## WHAT THIS TASK INVOLVES
In the data below, locate each line with the word "scene" and list it.

==================================================

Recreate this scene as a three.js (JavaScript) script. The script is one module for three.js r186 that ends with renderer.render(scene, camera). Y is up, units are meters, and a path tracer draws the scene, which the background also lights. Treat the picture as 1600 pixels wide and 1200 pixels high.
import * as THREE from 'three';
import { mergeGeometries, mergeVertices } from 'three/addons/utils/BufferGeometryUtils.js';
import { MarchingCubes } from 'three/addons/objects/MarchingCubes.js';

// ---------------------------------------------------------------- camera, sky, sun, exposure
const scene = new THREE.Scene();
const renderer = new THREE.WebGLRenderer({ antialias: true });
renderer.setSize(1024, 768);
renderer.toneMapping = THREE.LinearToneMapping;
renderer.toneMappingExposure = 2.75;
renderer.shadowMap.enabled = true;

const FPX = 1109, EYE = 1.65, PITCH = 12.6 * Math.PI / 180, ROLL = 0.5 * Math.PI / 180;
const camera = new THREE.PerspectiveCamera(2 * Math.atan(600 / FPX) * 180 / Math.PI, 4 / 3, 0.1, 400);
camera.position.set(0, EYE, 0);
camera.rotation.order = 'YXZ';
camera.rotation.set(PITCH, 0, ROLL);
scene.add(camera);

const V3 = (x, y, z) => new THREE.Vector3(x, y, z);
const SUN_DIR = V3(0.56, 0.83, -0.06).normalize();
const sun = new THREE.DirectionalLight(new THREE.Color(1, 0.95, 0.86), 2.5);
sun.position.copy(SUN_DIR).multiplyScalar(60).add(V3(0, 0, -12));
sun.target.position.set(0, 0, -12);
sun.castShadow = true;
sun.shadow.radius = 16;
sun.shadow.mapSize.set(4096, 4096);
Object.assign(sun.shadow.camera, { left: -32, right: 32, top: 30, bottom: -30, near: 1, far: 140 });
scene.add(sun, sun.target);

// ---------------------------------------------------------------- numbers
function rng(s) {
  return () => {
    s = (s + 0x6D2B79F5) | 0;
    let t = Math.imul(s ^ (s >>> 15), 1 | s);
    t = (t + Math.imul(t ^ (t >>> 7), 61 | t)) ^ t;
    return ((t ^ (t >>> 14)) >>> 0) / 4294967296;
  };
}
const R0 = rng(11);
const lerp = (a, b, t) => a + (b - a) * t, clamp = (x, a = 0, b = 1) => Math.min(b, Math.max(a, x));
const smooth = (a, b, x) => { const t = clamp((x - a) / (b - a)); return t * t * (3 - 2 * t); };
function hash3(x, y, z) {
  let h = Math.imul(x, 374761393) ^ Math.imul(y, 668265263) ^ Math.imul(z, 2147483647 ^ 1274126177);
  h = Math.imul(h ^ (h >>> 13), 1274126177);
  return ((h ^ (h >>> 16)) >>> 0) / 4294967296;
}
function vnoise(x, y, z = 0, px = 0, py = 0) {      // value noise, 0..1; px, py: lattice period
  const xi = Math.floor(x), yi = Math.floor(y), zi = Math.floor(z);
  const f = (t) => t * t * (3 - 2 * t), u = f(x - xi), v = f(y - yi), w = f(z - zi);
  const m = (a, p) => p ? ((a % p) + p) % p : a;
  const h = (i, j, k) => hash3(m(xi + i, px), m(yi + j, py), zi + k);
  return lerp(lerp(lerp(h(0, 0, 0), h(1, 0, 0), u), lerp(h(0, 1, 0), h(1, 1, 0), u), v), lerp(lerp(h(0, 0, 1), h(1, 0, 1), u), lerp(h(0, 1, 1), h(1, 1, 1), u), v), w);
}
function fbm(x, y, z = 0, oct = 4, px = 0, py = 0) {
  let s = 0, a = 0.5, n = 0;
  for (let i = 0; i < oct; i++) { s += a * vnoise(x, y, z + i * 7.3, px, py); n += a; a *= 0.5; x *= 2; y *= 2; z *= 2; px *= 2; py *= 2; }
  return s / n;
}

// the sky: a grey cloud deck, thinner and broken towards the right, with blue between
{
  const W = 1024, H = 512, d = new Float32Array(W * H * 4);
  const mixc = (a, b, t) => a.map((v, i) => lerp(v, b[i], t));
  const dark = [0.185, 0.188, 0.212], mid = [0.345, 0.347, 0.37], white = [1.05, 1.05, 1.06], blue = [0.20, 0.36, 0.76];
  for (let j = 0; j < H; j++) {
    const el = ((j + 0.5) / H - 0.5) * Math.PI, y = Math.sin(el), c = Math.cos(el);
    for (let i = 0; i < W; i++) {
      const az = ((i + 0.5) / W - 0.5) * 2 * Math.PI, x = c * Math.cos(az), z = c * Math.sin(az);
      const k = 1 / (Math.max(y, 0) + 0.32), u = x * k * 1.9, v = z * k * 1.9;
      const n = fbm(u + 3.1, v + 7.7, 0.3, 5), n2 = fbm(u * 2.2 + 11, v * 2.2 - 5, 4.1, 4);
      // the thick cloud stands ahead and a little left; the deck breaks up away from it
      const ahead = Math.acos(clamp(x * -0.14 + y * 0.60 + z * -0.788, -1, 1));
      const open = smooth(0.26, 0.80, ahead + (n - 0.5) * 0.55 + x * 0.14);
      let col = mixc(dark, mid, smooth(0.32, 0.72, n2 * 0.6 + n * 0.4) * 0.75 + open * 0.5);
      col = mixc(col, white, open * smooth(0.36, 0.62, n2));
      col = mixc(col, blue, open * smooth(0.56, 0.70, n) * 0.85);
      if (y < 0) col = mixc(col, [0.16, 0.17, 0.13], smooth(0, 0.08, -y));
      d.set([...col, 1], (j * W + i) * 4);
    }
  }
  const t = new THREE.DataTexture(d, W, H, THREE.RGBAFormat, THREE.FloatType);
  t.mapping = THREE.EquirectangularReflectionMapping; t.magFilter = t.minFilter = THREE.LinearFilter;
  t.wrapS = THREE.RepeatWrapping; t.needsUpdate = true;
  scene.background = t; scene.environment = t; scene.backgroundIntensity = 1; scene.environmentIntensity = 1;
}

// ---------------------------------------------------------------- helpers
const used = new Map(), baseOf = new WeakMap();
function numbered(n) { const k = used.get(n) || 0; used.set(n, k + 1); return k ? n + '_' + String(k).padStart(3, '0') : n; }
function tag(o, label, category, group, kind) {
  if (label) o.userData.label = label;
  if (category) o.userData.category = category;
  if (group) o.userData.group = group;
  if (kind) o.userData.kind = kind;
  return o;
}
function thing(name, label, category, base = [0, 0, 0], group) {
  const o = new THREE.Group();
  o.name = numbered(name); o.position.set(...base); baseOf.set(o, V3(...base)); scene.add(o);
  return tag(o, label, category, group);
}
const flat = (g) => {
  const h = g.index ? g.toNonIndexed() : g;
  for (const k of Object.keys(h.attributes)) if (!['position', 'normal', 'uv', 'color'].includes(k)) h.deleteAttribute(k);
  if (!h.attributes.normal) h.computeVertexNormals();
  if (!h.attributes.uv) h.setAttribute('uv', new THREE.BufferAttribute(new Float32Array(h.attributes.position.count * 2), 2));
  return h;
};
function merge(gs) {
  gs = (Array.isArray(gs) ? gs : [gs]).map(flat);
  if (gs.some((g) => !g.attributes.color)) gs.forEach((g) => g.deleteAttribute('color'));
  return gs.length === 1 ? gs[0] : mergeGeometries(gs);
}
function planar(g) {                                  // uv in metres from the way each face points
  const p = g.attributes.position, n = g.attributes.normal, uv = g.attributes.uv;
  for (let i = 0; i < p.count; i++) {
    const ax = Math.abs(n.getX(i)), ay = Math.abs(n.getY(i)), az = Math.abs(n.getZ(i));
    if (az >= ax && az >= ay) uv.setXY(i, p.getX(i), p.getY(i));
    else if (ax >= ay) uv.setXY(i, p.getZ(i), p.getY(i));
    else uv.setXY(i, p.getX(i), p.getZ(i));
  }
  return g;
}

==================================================

## CORRECT OUTPUT
Recreate this scene as a three.js (JavaScript) script. The script is one module for three.js r186 that ends with renderer.render(scene, camera). Y is up, units are meters, and a path tracer draws the scene, which the background also lights. Treat the picture as 1600 pixels wide and 1200 pixels high.
const scene = new THREE.Scene();
scene.add(camera);
scene.add(sun, sun.target);
  scene.background = t; scene.environment = t; scene.backgroundIntensity = 1; scene.environmentIntensity = 1;
  o.name = numbered(name); o.position.set(...base); baseOf.set(o, V3(...base)); scene.add(o);